#### Source excerpt:

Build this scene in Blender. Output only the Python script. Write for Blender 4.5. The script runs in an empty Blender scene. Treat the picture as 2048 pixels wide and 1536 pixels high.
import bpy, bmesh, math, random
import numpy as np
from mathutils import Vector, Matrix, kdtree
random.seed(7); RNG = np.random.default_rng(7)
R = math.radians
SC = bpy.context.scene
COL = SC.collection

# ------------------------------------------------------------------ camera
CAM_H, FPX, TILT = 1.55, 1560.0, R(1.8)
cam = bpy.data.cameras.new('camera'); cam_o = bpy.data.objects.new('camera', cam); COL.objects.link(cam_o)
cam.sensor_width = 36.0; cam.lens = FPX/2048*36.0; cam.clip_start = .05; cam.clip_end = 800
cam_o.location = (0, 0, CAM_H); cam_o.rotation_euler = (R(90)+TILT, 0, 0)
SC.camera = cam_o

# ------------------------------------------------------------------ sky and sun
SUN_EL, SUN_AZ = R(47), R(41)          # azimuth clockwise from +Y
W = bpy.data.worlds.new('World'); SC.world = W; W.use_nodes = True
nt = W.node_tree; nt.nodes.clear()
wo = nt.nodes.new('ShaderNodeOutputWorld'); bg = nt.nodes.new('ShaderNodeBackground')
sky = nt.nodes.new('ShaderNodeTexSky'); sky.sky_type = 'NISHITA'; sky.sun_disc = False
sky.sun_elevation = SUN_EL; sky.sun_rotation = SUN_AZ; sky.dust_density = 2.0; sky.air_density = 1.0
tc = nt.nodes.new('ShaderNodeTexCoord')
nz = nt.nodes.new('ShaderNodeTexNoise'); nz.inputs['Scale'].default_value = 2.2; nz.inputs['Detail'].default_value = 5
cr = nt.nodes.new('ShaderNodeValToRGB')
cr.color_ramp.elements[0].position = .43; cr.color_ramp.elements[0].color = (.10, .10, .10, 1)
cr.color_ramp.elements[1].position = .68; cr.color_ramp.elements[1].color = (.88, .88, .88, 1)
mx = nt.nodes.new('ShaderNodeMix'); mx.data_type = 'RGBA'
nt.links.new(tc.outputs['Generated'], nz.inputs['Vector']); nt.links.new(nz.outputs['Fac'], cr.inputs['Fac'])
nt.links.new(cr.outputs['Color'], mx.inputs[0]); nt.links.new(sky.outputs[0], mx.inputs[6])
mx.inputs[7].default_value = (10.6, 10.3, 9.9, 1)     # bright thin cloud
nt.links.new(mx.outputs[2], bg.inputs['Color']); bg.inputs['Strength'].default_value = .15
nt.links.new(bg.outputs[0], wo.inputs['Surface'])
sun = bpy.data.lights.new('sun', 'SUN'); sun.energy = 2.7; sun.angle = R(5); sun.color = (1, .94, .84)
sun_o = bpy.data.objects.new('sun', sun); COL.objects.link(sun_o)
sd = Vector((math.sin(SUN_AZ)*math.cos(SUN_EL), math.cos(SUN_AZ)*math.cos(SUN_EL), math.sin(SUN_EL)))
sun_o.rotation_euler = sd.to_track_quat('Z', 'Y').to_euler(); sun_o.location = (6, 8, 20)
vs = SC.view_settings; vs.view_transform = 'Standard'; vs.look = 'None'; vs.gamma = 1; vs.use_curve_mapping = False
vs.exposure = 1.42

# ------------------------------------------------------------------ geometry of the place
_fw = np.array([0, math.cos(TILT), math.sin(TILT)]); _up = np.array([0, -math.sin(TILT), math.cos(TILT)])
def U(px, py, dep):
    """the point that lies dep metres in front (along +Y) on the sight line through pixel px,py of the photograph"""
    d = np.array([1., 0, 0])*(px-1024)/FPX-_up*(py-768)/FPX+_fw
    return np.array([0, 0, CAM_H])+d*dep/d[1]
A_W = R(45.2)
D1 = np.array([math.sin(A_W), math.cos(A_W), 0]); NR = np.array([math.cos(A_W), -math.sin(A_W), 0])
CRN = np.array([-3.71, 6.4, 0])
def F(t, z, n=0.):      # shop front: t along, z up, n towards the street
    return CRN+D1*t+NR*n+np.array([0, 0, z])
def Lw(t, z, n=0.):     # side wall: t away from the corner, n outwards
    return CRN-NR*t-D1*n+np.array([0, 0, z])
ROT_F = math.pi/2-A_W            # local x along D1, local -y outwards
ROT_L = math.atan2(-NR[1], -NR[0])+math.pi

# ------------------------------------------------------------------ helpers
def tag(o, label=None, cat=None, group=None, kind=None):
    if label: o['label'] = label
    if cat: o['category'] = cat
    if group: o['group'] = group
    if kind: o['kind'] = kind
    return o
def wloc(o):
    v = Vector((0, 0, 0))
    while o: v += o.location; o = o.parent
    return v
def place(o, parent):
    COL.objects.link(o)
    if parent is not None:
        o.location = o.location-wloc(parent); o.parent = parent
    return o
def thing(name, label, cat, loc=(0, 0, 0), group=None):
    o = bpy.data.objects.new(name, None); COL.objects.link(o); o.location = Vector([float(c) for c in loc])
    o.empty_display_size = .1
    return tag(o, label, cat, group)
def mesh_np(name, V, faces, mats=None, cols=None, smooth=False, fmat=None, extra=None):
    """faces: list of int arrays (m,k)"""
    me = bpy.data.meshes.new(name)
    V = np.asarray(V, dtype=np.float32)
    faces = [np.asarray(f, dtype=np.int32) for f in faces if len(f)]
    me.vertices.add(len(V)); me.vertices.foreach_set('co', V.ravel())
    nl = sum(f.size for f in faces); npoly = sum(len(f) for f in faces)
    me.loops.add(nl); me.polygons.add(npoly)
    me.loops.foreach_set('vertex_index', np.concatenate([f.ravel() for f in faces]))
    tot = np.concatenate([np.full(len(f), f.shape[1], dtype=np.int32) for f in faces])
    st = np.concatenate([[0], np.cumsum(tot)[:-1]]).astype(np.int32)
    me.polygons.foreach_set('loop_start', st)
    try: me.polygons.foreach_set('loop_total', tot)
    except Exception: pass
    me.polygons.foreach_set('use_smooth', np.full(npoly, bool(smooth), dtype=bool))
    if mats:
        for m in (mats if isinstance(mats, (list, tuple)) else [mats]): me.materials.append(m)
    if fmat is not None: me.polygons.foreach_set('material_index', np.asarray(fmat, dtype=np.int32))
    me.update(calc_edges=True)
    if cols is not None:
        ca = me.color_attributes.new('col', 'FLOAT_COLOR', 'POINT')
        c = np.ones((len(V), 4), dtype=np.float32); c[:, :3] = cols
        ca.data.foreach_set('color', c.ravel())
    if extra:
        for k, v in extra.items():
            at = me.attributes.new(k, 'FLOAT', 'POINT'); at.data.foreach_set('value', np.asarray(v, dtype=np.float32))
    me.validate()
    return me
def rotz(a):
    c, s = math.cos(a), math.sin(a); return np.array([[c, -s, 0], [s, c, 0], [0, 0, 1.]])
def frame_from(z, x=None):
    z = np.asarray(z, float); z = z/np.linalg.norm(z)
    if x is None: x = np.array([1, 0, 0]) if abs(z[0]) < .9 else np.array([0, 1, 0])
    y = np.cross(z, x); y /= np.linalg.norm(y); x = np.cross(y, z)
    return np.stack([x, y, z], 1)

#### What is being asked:
Beginning at the top of the data, extract each line through the line containing "SC.camera = cam_o" and return those lines exactly, with nothing added.

#### Correct result:
Build this scene in Blender. Output only the Python script. Write for Blender 4.5. The script runs in an empty Blender scene. Treat the picture as 2048 pixels wide and 1536 pixels high.
import bpy, bmesh, math, random
import numpy as np
from mathutils import Vector, Matrix, kdtree
random.seed(7); RNG = np.random.default_rng(7)
R = math.radians
SC = bpy.context.scene
COL = SC.collection

# ------------------------------------------------------------------ camera
CAM_H, FPX, TILT = 1.55, 1560.0, R(1.8)
cam = bpy.data.cameras.new('camera'); cam_o = bpy.data.objects.new('camera', cam); COL.objects.link(cam_o)
cam.sensor_width = 36.0; cam.lens = FPX/2048*36.0; cam.clip_start = .05; cam.clip_end = 800
cam_o.location = (0, 0, CAM_H); cam_o.rotation_euler = (R(90)+TILT, 0, 0)
SC.camera = cam_o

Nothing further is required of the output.